The house of representatives
committee on finance is asking why the Abuja CCTV project failed despite a $460
million loan taken from China to fund the project.
At a budget defence session with
the ministry of finance on Thursday, James Faleke, chairman of the committee,
said the ministry should explain to Nigerians why the CCTV is not working.
“Before this administration, we
collected some loans and the one that strikes me the most is the $460m for CCTV
installation in Abuja,” he said.
“I want to know the position of
this loan. I am sure we are paying back, but the CCTV is not working.
“Any time we take loan from
China, the Chinese will come and do the job, they will bring all their
equipment, the personnel and the goods and yet we do not have value for the
money, especially that of the CCTV.
“Where are we? I need you to look
into it and send us a memo on this particular project.”
While responding, Zainab Ahmed,
minister of finance said Nigeria is servicing the loan, but she was unable to
provide update on the CCTV project.
“We are servicing the loan, but
on the project, we will have to ask the Federal Capital Territory Authority
because the project was deployed in the FCT,” she said.
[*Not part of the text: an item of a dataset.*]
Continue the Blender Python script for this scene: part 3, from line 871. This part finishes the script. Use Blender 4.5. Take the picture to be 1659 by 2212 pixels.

“I have no information on the
status of the CCTV.
“The conditions of the loans that
we take from China always will be that a Chinese company will provide the
infrastructure services.
“These are loans that are of
three per cent, the rail lines are being rolled out, the Abuja-Kaduna,
Lagos-Ibadan rails are all loans from China and are being executed by Chinese
companies.”
In 2015, the house had directed
an ad-hoc committee to probe the uncompleted projects, awarded to Chinese firm,
ZTE Corporation, in 2010 following the failure to act on the report of the
previous probe panel of the 7th assembly.
The cameras were to be
accompanied with 37 switch rooms, MW backbone, 37 coalition emergency response
systems, 38 video conference sub-systems, 37 e-police systems, six emergency
communication vehicles and 1.5 million lines for subscription.
The contract involved a payment
of 15 percent by the Nigerian government and 85 percent by the Chinese EXIM
Bank to be repaid within 10 years at the prevailing interest rate.